Print the listing in its entirety and exactly, leaving out images.

Information provided.
====

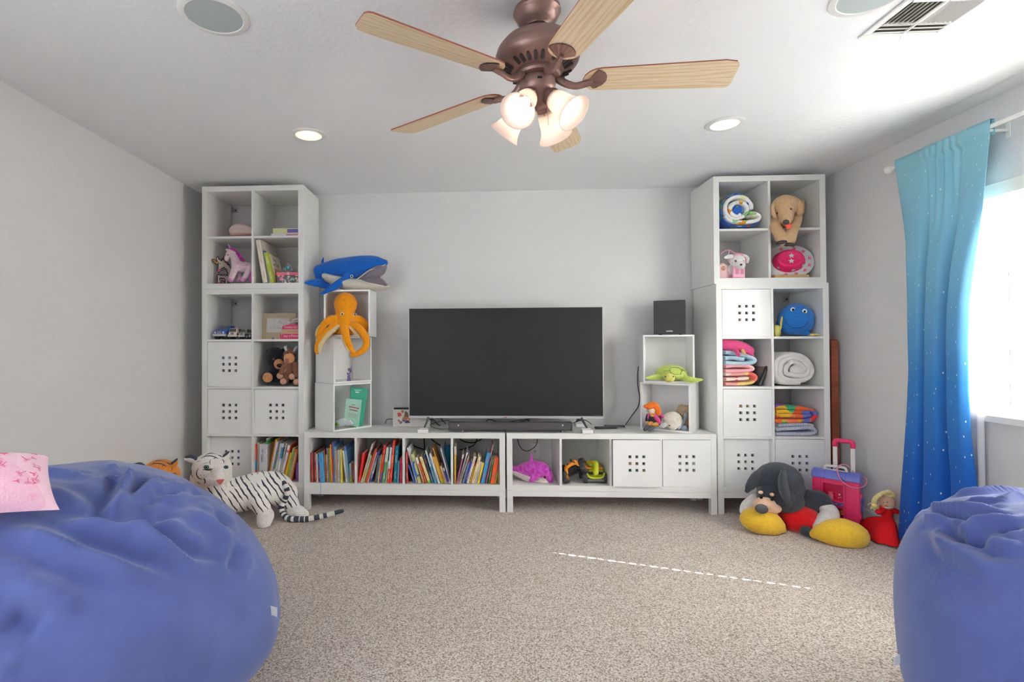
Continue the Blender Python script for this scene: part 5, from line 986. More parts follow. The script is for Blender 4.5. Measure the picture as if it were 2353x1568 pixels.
blob('hood', lambda g: (pt(g, [(1483, 934, Yg-.02, 4.5), (1491, 934, Yg-.02, 8), (1502, 931, Yg-.01, 8), (1510, 942, Yg-.01, 8.5), (1513, 951, Yg-.02, 6)]), pe(g, 1500, 934, Yg, 13, 8, 11)), .003, ORG, t)
for u0, v0, u1, v1, Yk_ in ((1490, 976, 1483, 985, Yg-.06), (1502, 978, 1493, 986, Yg-.07)):
    blob('trouser_leg', lambda g: pt(g, [((u0+6), v0-2, Yg-.02, 6), (u0, v0, Yk_, 5.5)]), .0028, OC, t); 
    blob('boot', lambda g: (pt(g, [(u0-1, v0+4, Yk_-.01, 4.8), (u1-1, v1+2, Yk_-.035, 4.5)]),), .0028, BO, t)
for u, v in ((1487, 970), (1512, 973)): blob('hand', lambda g: pe(g, u, v, Yg-.02, 3, 3.5, 3), .002, SKN, t)
LW = plush('plush_white_curl', (240, 232, 218), 150, .9); LB = plush('plush_pale_blue', (186, 204, 224)); Yl = .12
t = thing('lamb_plush', 'white fluffy plush lying head down with pale blue ribbon in the lower right cube', 'plush toy', (at(1550, 985, Yl).x, Yl, zc))
def b_(g): pe(g, 1545, 966, Yl-.02, 22, 20, 20); pe(g, 1546, 980, Yl-.055, 11, 8.5, 9); pe(g, 1557, 962, Yl-.06, 6.5, 7.5, 8)
blob('head', b_, .0035, LW, t); blob('nose', lambda g: pe(g, 1538, 978.5, Yl-.083, 2.4, 1.6, 1.6), .0015, mat('nose_brown', (120, 84, 60), .6), t)
blob('ear', lambda g: pt(g, [(1530, 976, Yl-.05, 6), (1523, 979, Yl-.06, 6), (1518, 980, Yl-.06, 3)], flat=.5), .0025, plush('plush_grey', (196, 196, 194)), t)
blob('bow', lambda g: (pe(g, 1572, 984, Yl-.03, 7, 6, 5), pt(g, [(1560, 984, Yl-.05, 3), (1568, 974, Yl-.04, 4), (1574, 962, Yl-.0, 4)], flat=.5), pe(g, 1575, 957, Yl+.02, 4, 9, 3)), .0025, LB, t)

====

Finished exercise.
Continue the Blender Python script for this scene: part 5, from line 986. More parts follow. The script is for Blender 4.5. Measure the picture as if it were 2353x1568 pixels.
blob('hood', lambda g: (pt(g, [(1483, 934, Yg-.02, 4.5), (1491, 934, Yg-.02, 8), (1502, 931, Yg-.01, 8), (1510, 942, Yg-.01, 8.5), (1513, 951, Yg-.02, 6)]), pe(g, 1500, 934, Yg, 13, 8, 11)), .003, ORG, t)
for u0, v0, u1, v1, Yk_ in ((1490, 976, 1483, 985, Yg-.06), (1502, 978, 1493, 986, Yg-.07)):
    blob('trouser_leg', lambda g: pt(g, [((u0+6), v0-2, Yg-.02, 6), (u0, v0, Yk_, 5.5)]), .0028, OC, t); 
    blob('boot', lambda g: (pt(g, [(u0-1, v0+4, Yk_-.01, 4.8), (u1-1, v1+2, Yk_-.035, 4.5)]),), .0028, BO, t)
for u, v in ((1487, 970), (1512, 973)): blob('hand', lambda g: pe(g, u, v, Yg-.02, 3, 3.5, 3), .002, SKN, t)
LW = plush('plush_white_curl', (240, 232, 218), 150, .9); LB = plush('plush_pale_blue', (186, 204, 224)); Yl = .12
t = thing('lamb_plush', 'white fluffy plush lying head down with pale blue ribbon in the lower right cube', 'plush toy', (at(1550, 985, Yl).x, Yl, zc))
def b_(g): pe(g, 1545, 966, Yl-.02, 22, 20, 20); pe(g, 1546, 980, Yl-.055, 11, 8.5, 9); pe(g, 1557, 962, Yl-.06, 6.5, 7.5, 8)
blob('head', b_, .0035, LW, t); blob('nose', lambda g: pe(g, 1538, 978.5, Yl-.083, 2.4, 1.6, 1.6), .0015, mat('nose_brown', (120, 84, 60), .6), t)
blob('ear', lambda g: pt(g, [(1530, 976, Yl-.05, 6), (1523, 979, Yl-.06, 6), (1518, 980, Yl-.06, 3)], flat=.5), .0025, plush('plush_grey', (196, 196, 194)), t)
blob('bow', lambda g: (pe(g, 1572, 984, Yl-.03, 7, 6, 5), pt(g, [(1560, 984, Yl-.05, 3), (1568, 974, Yl-.04, 4), (1574, 962, Yl-.0, 4)], flat=.5), pe(g, 1575, 957, Yl+.02, 4, 9, 3)), .0025, LB, t)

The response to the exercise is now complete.